The rectangle in Sketch A represents an undeformed truss element sans cross member, taken from the right side of either truss.  Sketch B shows the same element in a deformed state as it is sheared by the downward load and upward resistance from the bridge abutment.  One diagonal becomes shorter (in blue) and hence is in compression, while the other becomes longer (in red) and hence is in tension.  In the Howe Truss, Sketch C, the diagonals are in the compression direction, and in the Pratt Truss, Sketch D, the diagonals are in the tension direction.  Either truss must carry the bending load (this goes one step more deeply into structural analysis than we wish to go here), which is done by the upper truss members going into compression and the lower members going into tension, as indicated by the colors.

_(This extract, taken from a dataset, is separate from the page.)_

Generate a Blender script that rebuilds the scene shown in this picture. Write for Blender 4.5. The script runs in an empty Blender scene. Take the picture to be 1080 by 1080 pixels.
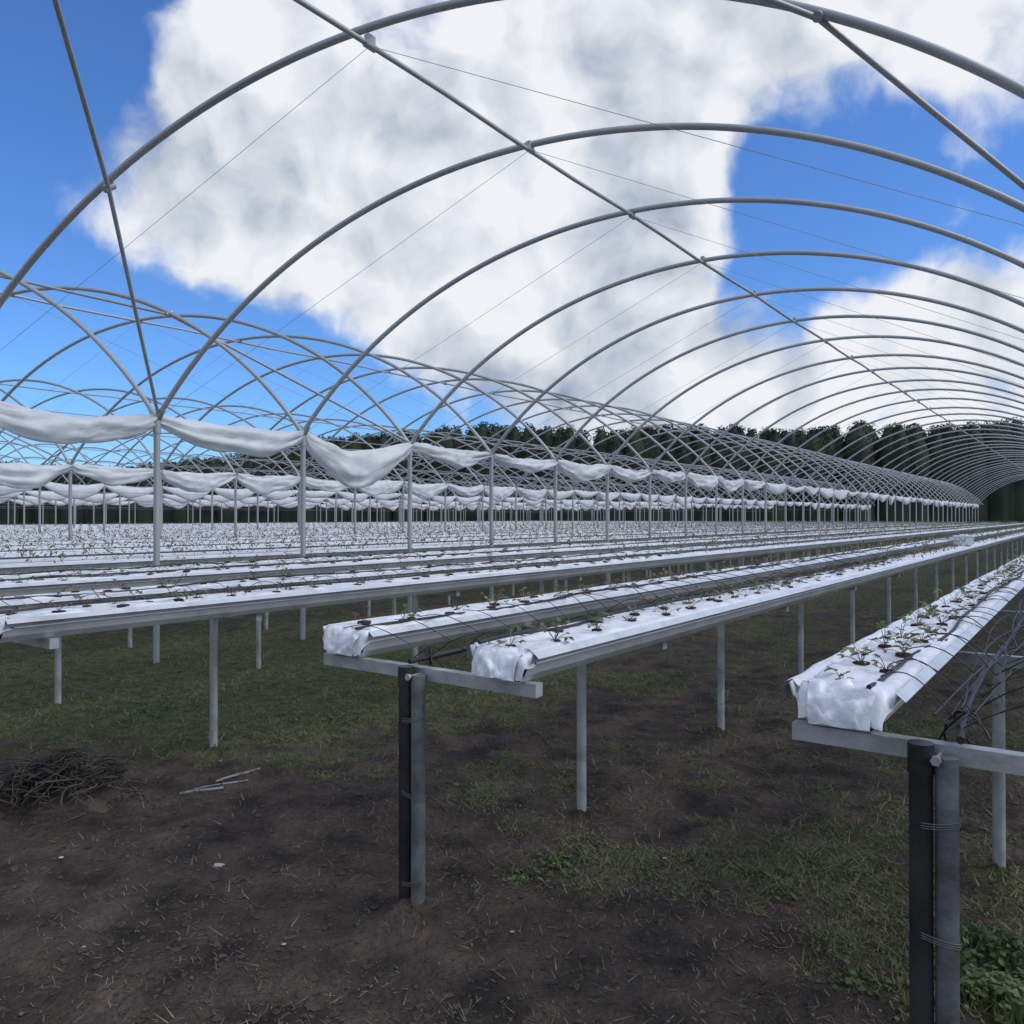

Now direct your attention to the internal vertical members of the trusses, in particular the ones extracted in the right-side sketches.  In the Howe truss, the diagonals are in compression and are pushing outward on the ends of the vertical member, which is therefore in tension.  In the Pratt truss, the diagonals are pulling inward on the ends of the vertical member, which is therefore in compression.  These members can therefore be simple tie rods in the Howe truss but must be posts in the Pratt truss to resist buckling.

We are now in a position to look more closely at Wood's bridge to see that it indeed uses a Howe truss design. In the picture below you can see that the doubled, and much larger, timbers tilt toward the center of the bridge.  You can also see the steel vertical tie rods that extend from the top of one doubled cross member to the bottom of the next.

Close view near the end of the bridge (off on right).


Crop into above picture to show the lower end connection of the tie rods.


The Burr Arch and Truss was designed such that either the arch or the truss could carry the design load by itself, when the load is uniform or near the center of the bridge.  When the load is near the ends of the bridge (a heavily loaded wagon and horses), however, an arch alone tends to buckle under combined compression and local concentrated load.  The added Howe truss carries local loads very well because it is uniformly strong on the scale of the brace triangles.  Note also that the first cross brace at either end of Wood's bridge has thick members in both tilt directions, again to carry local loads near the ends of the bridge which would otherwise tend to buckle the arch.